→ Given task: Starting at the line that has "Continue the Blender" and stopping after the line that has "M_LABELYELLOW], sb, smooth=0)", reproduce the listing below exactly; omit everything else.

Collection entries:

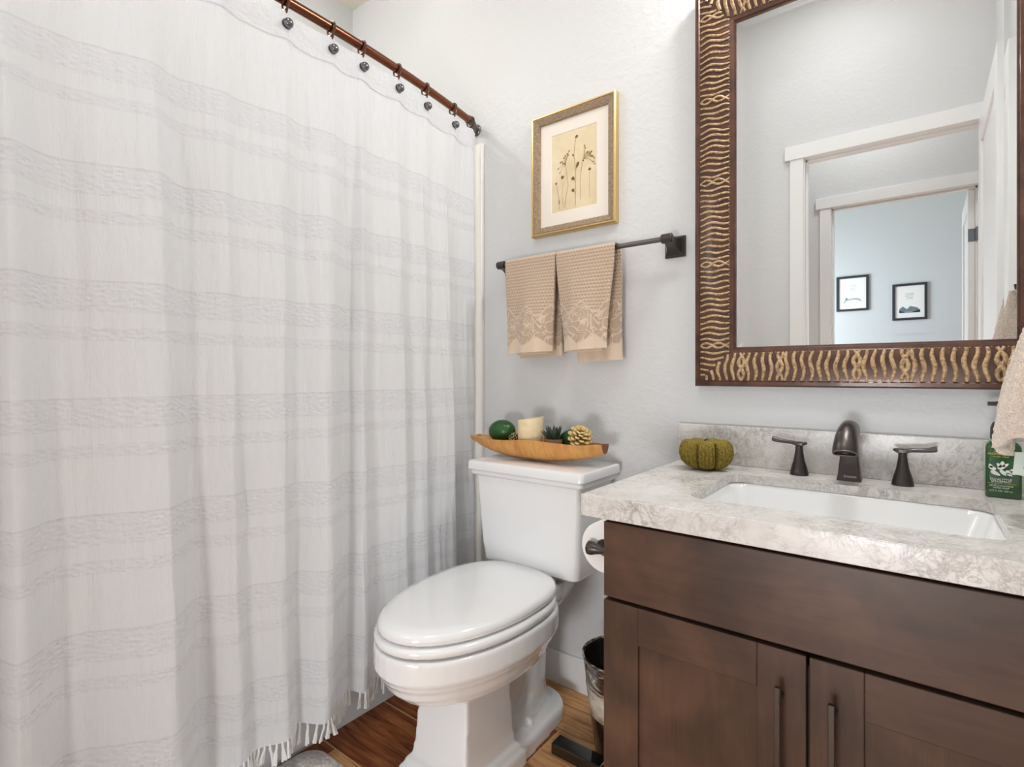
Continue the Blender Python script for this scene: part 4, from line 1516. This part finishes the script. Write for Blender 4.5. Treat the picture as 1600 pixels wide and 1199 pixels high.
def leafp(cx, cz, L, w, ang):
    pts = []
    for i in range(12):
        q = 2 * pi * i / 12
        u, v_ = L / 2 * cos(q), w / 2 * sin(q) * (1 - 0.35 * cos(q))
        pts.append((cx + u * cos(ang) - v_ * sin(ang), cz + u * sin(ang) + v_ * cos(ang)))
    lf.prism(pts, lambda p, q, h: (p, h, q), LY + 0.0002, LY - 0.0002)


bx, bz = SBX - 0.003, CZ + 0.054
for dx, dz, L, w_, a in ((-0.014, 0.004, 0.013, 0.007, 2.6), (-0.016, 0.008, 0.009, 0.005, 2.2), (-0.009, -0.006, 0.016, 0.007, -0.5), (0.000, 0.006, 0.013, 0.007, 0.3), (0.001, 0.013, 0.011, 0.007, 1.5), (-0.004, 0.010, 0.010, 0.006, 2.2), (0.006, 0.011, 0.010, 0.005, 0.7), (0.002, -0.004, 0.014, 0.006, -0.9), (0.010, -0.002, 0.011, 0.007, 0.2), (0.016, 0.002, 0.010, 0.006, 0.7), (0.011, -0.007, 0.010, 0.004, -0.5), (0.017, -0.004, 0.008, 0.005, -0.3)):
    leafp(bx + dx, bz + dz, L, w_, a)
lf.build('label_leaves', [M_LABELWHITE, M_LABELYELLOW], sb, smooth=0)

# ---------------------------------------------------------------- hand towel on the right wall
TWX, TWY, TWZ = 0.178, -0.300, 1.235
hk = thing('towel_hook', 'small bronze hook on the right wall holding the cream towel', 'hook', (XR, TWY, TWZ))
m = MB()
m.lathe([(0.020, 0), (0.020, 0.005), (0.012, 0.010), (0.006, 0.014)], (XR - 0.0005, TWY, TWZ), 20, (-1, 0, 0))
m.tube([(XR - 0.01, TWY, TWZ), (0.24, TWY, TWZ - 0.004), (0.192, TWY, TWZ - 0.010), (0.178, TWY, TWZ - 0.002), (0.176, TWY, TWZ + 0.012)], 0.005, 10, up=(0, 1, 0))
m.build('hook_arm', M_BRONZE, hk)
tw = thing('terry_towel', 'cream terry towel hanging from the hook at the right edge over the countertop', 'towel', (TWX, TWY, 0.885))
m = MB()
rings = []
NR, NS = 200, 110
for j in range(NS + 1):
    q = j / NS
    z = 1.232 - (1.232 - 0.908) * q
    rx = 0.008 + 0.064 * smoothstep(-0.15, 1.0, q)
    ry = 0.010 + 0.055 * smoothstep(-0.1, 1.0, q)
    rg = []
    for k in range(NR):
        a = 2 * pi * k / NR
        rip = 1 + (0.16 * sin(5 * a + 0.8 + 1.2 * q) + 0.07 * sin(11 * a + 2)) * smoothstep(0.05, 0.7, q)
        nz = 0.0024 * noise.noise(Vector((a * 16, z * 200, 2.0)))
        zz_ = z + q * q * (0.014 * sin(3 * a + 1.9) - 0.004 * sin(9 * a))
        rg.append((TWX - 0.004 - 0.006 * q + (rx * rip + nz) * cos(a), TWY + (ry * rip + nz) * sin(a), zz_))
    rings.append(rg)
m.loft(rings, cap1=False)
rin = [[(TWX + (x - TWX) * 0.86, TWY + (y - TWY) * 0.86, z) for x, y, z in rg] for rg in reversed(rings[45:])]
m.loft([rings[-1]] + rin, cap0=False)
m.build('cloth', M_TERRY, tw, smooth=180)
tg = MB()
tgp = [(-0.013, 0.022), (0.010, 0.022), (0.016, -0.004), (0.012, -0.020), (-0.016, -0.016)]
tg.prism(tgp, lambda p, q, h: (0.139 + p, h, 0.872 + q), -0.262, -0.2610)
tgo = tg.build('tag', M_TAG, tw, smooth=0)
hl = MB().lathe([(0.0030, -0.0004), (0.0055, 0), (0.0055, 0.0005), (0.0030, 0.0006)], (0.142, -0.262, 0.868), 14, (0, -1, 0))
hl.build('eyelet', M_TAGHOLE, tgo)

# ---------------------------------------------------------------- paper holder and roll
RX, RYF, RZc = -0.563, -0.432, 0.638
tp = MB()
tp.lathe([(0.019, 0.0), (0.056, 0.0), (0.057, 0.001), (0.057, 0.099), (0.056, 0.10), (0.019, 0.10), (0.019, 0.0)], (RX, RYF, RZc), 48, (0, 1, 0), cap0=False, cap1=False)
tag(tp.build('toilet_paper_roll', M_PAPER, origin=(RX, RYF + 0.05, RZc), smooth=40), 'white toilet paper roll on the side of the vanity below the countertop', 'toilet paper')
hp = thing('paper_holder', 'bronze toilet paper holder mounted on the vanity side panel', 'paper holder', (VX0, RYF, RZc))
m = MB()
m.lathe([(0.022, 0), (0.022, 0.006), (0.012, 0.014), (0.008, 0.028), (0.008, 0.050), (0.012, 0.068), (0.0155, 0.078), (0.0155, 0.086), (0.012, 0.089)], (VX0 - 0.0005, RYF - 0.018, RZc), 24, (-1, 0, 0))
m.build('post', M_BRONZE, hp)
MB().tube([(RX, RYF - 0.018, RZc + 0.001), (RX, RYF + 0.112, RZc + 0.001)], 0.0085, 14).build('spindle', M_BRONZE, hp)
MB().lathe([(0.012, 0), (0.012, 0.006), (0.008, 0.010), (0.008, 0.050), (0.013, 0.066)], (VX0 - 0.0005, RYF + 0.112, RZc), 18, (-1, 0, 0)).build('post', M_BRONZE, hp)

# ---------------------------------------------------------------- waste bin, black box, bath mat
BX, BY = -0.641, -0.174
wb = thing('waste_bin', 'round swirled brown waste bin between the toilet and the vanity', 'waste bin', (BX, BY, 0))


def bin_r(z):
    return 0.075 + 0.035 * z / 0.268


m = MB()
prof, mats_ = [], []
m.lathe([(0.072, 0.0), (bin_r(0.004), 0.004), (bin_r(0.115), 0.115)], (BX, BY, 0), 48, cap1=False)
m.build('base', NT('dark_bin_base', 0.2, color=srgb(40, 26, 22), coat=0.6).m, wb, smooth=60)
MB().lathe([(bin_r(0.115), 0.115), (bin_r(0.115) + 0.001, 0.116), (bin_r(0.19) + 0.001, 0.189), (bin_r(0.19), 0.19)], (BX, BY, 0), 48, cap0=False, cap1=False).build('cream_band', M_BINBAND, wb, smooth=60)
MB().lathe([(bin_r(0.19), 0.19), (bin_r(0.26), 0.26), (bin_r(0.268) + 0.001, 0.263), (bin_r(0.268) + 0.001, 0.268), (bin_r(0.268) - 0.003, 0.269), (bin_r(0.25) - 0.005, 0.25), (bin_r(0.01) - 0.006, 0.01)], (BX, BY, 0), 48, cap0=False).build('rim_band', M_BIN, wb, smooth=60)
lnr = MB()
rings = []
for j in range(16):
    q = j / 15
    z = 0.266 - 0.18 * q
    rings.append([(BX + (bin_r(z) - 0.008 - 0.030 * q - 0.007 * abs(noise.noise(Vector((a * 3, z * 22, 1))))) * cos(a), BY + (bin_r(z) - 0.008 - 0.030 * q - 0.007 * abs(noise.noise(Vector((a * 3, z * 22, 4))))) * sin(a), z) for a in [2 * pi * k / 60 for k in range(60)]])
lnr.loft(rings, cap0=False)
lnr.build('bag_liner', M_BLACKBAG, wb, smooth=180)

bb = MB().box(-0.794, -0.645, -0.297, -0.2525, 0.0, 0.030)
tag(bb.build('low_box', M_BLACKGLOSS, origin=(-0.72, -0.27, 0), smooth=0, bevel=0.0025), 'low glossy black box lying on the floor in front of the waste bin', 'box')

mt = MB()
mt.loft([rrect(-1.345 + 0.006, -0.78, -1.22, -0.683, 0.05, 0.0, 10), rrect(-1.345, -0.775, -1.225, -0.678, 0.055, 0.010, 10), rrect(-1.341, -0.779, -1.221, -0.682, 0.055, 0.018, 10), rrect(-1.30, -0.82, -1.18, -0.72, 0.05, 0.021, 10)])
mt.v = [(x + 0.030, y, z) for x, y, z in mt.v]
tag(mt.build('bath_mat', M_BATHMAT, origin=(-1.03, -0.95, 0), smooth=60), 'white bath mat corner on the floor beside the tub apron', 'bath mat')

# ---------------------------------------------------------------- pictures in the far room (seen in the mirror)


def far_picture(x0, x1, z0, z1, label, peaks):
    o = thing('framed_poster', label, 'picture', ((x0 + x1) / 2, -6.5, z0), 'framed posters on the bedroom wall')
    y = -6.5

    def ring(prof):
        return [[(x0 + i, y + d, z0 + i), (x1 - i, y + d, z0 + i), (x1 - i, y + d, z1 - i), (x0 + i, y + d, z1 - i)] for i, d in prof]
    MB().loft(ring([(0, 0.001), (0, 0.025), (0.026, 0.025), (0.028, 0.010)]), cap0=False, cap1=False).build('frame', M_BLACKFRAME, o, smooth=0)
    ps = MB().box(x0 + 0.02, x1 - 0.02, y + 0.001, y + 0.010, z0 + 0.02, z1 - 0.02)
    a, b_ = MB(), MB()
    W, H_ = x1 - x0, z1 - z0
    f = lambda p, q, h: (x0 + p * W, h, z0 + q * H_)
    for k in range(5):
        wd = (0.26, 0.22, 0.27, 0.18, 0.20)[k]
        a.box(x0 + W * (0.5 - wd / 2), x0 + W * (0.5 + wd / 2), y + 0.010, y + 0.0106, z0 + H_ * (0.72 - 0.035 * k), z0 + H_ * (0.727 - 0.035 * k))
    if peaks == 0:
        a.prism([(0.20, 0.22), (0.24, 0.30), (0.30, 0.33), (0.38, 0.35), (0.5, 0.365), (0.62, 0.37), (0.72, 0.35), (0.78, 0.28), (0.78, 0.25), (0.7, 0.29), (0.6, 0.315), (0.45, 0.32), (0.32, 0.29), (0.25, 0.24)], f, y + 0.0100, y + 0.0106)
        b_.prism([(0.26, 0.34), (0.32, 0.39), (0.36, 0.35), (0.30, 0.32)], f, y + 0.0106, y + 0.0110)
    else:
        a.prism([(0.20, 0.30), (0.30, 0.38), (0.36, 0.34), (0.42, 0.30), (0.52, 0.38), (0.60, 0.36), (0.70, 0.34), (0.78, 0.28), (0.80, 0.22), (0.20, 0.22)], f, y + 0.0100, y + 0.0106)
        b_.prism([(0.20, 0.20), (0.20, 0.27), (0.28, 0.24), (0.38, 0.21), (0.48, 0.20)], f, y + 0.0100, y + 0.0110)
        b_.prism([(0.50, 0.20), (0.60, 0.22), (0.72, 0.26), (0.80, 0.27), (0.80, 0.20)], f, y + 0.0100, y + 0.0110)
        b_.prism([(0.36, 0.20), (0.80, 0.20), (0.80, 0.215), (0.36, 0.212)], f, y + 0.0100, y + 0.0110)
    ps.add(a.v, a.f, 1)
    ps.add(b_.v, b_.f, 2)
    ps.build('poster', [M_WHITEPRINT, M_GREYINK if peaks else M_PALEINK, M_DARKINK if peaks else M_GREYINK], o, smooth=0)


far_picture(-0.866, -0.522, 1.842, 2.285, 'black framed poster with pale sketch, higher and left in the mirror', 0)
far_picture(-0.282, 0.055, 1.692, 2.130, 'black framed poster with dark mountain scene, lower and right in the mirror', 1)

---

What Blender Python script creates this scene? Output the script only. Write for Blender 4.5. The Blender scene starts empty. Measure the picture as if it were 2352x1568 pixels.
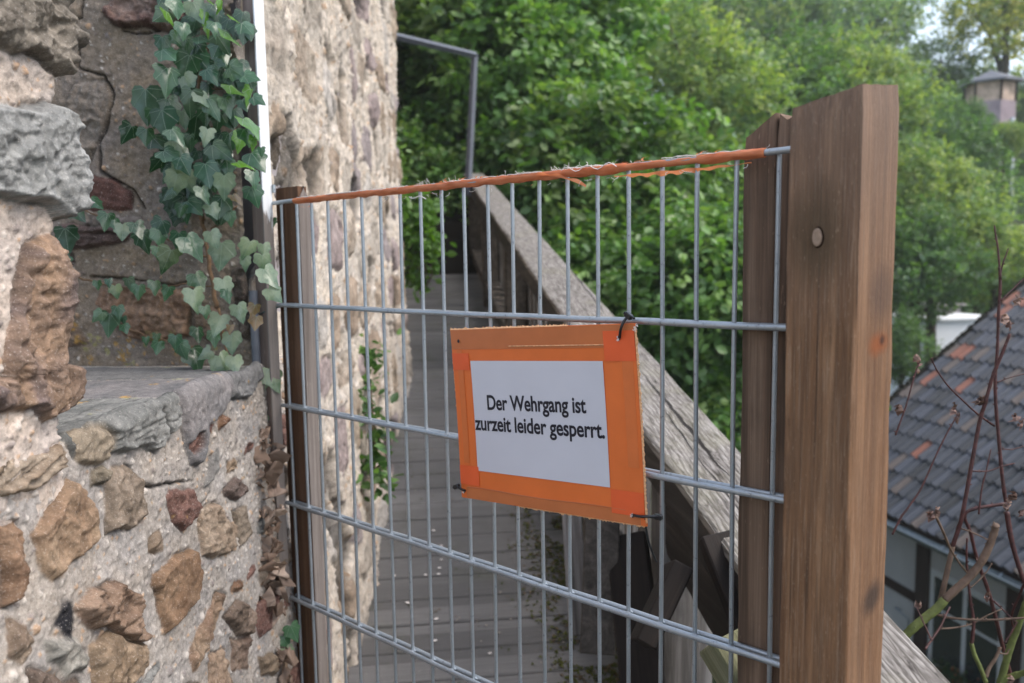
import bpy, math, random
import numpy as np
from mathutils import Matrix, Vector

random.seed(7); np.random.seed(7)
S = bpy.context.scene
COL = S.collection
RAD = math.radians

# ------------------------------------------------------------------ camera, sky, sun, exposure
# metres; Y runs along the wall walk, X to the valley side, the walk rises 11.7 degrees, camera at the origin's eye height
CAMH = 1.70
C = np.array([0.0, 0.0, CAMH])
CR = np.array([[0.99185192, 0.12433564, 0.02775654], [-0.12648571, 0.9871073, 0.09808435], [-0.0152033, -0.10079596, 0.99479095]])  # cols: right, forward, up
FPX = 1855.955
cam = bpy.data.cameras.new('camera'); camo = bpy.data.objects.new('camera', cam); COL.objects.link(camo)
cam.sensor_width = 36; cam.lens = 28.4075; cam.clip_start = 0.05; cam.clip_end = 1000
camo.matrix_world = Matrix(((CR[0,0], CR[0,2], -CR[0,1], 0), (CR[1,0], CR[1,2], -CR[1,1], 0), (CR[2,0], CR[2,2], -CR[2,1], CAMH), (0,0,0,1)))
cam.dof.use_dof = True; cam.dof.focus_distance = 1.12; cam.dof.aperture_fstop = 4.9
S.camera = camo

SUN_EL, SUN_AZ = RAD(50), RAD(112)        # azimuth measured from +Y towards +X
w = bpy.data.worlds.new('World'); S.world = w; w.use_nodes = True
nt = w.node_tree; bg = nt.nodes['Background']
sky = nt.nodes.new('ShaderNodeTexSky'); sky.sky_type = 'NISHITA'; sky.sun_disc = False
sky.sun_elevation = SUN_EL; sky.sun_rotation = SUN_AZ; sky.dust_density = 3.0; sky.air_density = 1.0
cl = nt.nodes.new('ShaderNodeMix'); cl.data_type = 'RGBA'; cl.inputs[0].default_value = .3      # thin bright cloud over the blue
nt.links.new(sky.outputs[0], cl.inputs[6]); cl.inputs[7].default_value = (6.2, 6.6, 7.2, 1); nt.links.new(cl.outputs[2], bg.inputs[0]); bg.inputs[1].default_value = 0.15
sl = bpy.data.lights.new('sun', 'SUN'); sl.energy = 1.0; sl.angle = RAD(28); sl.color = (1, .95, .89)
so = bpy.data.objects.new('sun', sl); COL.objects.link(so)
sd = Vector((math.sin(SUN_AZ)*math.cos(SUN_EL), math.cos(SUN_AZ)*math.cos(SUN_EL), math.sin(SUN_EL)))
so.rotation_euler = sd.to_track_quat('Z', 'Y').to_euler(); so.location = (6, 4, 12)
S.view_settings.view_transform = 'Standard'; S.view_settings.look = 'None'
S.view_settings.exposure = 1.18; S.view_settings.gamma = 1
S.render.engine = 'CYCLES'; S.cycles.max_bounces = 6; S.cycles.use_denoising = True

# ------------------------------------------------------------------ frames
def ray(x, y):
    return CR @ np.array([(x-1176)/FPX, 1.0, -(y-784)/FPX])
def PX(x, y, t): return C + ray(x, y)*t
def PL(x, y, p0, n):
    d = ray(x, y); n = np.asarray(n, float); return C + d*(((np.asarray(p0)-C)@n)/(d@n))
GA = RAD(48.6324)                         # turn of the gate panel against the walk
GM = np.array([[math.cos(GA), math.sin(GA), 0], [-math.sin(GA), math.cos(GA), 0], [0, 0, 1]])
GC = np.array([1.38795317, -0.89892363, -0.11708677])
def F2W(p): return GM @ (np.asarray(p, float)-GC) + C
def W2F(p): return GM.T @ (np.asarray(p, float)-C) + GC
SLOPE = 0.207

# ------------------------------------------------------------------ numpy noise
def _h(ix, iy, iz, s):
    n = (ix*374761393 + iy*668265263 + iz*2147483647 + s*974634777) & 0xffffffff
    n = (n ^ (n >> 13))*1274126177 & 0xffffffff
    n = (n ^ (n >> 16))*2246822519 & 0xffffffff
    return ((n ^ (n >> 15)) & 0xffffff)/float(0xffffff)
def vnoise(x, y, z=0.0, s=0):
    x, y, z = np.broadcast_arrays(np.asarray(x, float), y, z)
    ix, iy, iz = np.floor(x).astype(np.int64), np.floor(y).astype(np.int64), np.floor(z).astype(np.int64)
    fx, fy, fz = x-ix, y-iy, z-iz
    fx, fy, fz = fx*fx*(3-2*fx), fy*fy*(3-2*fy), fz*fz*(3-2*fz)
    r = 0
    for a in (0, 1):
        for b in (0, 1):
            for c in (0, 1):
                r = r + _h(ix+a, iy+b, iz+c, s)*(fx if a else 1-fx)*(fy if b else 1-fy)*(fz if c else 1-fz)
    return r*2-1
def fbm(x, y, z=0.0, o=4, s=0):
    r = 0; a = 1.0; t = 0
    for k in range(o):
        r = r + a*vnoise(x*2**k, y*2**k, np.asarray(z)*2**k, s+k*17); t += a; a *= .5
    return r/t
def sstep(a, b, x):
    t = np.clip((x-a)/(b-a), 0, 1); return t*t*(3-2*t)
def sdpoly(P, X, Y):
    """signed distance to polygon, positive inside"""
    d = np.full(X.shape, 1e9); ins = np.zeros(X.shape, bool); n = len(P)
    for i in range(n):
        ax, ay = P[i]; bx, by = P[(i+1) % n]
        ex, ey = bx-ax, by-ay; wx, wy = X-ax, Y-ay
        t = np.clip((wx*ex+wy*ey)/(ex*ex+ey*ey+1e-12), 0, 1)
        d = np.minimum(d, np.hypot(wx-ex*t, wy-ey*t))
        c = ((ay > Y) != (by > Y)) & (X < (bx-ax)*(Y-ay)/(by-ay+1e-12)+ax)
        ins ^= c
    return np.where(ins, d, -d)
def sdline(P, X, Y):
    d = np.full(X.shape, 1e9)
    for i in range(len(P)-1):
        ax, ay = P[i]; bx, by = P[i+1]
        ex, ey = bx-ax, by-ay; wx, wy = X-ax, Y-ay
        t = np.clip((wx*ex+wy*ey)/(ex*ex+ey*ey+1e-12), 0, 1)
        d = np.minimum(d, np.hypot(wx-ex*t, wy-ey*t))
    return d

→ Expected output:
Continue the Blender Python script for this scene: part 4, from line 1516. This part finishes the script. Write for Blender 4.5. Treat the picture as 1600 pixels wide and 1199 pixels high.
def leafp(cx, cz, L, w, ang):
    pts = []
    for i in range(12):
        q = 2 * pi * i / 12
        u, v_ = L / 2 * cos(q), w / 2 * sin(q) * (1 - 0.35 * cos(q))
        pts.append((cx + u * cos(ang) - v_ * sin(ang), cz + u * sin(ang) + v_ * cos(ang)))
    lf.prism(pts, lambda p, q, h: (p, h, q), LY + 0.0002, LY - 0.0002)


bx, bz = SBX - 0.003, CZ + 0.054
for dx, dz, L, w_, a in ((-0.014, 0.004, 0.013, 0.007, 2.6), (-0.016, 0.008, 0.009, 0.005, 2.2), (-0.009, -0.006, 0.016, 0.007, -0.5), (0.000, 0.006, 0.013, 0.007, 0.3), (0.001, 0.013, 0.011, 0.007, 1.5), (-0.004, 0.010, 0.010, 0.006, 2.2), (0.006, 0.011, 0.010, 0.005, 0.7), (0.002, -0.004, 0.014, 0.006, -0.9), (0.010, -0.002, 0.011, 0.007, 0.2), (0.016, 0.002, 0.010, 0.006, 0.7), (0.011, -0.007, 0.010, 0.004, -0.5), (0.017, -0.004, 0.008, 0.005, -0.3)):
    leafp(bx + dx, bz + dz, L, w_, a)
lf.build('label_leaves', [M_LABELWHITE, M_LABELYELLOW], sb, smooth=0)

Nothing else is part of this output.